* Instructions for the task *
Repeat every line below exactly as it reads.

══════

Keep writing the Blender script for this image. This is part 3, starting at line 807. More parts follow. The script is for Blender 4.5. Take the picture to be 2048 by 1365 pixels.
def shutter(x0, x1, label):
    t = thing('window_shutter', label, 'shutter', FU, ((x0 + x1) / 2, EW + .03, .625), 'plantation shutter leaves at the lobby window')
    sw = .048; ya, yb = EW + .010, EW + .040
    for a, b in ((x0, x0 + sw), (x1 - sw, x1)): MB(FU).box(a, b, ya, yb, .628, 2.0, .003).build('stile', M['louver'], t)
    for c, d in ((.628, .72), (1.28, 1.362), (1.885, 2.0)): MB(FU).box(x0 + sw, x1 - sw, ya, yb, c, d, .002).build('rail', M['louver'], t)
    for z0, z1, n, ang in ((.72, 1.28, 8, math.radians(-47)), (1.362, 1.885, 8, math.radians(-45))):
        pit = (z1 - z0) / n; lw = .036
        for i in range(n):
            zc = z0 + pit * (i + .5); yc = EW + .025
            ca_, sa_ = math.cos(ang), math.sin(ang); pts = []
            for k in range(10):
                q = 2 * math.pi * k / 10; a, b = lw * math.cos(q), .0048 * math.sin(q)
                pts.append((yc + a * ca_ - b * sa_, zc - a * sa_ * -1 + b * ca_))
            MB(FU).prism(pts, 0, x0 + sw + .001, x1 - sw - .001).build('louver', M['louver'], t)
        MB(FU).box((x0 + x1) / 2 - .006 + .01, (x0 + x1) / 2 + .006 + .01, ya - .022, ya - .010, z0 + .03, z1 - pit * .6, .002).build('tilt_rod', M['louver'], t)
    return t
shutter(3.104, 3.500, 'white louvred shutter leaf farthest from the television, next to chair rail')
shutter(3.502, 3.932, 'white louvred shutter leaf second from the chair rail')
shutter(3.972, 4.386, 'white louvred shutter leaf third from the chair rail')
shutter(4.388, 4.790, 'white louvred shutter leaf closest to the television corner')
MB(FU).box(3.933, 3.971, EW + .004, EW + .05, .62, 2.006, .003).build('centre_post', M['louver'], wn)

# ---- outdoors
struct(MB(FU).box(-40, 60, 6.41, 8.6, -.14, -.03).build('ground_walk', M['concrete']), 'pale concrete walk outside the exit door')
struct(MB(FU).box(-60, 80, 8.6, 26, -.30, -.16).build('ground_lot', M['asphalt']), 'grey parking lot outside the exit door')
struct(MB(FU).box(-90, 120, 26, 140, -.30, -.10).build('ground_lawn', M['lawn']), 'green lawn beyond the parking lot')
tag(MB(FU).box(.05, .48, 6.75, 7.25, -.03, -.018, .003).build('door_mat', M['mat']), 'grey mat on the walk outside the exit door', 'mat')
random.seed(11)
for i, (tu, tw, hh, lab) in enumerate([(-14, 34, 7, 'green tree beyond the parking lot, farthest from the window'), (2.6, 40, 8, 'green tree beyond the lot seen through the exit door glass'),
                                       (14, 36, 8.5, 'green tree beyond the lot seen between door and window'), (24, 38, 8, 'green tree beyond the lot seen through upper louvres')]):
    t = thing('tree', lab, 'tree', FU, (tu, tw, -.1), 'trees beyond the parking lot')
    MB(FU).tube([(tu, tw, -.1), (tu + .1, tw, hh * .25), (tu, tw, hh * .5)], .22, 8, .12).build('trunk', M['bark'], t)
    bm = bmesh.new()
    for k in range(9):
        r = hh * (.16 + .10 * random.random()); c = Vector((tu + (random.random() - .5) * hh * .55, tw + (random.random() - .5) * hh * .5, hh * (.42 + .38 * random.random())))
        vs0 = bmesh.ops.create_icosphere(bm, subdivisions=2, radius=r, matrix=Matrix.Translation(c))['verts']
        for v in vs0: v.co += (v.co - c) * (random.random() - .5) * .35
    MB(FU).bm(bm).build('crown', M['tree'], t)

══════

* The response *
Keep writing the Blender script for this image. This is part 3, starting at line 807. More parts follow. The script is for Blender 4.5. Take the picture to be 2048 by 1365 pixels.
def shutter(x0, x1, label):
    t = thing('window_shutter', label, 'shutter', FU, ((x0 + x1) / 2, EW + .03, .625), 'plantation shutter leaves at the lobby window')
    sw = .048; ya, yb = EW + .010, EW + .040
    for a, b in ((x0, x0 + sw), (x1 - sw, x1)): MB(FU).box(a, b, ya, yb, .628, 2.0, .003).build('stile', M['louver'], t)
    for c, d in ((.628, .72), (1.28, 1.362), (1.885, 2.0)): MB(FU).box(x0 + sw, x1 - sw, ya, yb, c, d, .002).build('rail', M['louver'], t)
    for z0, z1, n, ang in ((.72, 1.28, 8, math.radians(-47)), (1.362, 1.885, 8, math.radians(-45))):
        pit = (z1 - z0) / n; lw = .036
        for i in range(n):
            zc = z0 + pit * (i + .5); yc = EW + .025
            ca_, sa_ = math.cos(ang), math.sin(ang); pts = []
            for k in range(10):
                q = 2 * math.pi * k / 10; a, b = lw * math.cos(q), .0048 * math.sin(q)
                pts.append((yc + a * ca_ - b * sa_, zc - a * sa_ * -1 + b * ca_))
            MB(FU).prism(pts, 0, x0 + sw + .001, x1 - sw - .001).build('louver', M['louver'], t)
        MB(FU).box((x0 + x1) / 2 - .006 + .01, (x0 + x1) / 2 + .006 + .01, ya - .022, ya - .010, z0 + .03, z1 - pit * .6, .002).build('tilt_rod', M['louver'], t)
    return t
shutter(3.104, 3.500, 'white louvred shutter leaf farthest from the television, next to chair rail')
shutter(3.502, 3.932, 'white louvred shutter leaf second from the chair rail')
shutter(3.972, 4.386, 'white louvred shutter leaf third from the chair rail')
shutter(4.388, 4.790, 'white louvred shutter leaf closest to the television corner')
MB(FU).box(3.933, 3.971, EW + .004, EW + .05, .62, 2.006, .003).build('centre_post', M['louver'], wn)

# ---- outdoors
struct(MB(FU).box(-40, 60, 6.41, 8.6, -.14, -.03).build('ground_walk', M['concrete']), 'pale concrete walk outside the exit door')
struct(MB(FU).box(-60, 80, 8.6, 26, -.30, -.16).build('ground_lot', M['asphalt']), 'grey parking lot outside the exit door')
struct(MB(FU).box(-90, 120, 26, 140, -.30, -.10).build('ground_lawn', M['lawn']), 'green lawn beyond the parking lot')
tag(MB(FU).box(.05, .48, 6.75, 7.25, -.03, -.018, .003).build('door_mat', M['mat']), 'grey mat on the walk outside the exit door', 'mat')
random.seed(11)
for i, (tu, tw, hh, lab) in enumerate([(-14, 34, 7, 'green tree beyond the parking lot, farthest from the window'), (2.6, 40, 8, 'green tree beyond the lot seen through the exit door glass'),
                                       (14, 36, 8.5, 'green tree beyond the lot seen between door and window'), (24, 38, 8, 'green tree beyond the lot seen through upper louvres')]):
    t = thing('tree', lab, 'tree', FU, (tu, tw, -.1), 'trees beyond the parking lot')
    MB(FU).tube([(tu, tw, -.1), (tu + .1, tw, hh * .25), (tu, tw, hh * .5)], .22, 8, .12).build('trunk', M['bark'], t)
    bm = bmesh.new()
    for k in range(9):
        r = hh * (.16 + .10 * random.random()); c = Vector((tu + (random.random() - .5) * hh * .55, tw + (random.random() - .5) * hh * .5, hh * (.42 + .38 * random.random())))
        vs0 = bmesh.ops.create_icosphere(bm, subdivisions=2, radius=r, matrix=Matrix.Translation(c))['verts']
        for v in vs0: v.co += (v.co - c) * (random.random() - .5) * .35
    MB(FU).bm(bm).build('crown', M['tree'], t)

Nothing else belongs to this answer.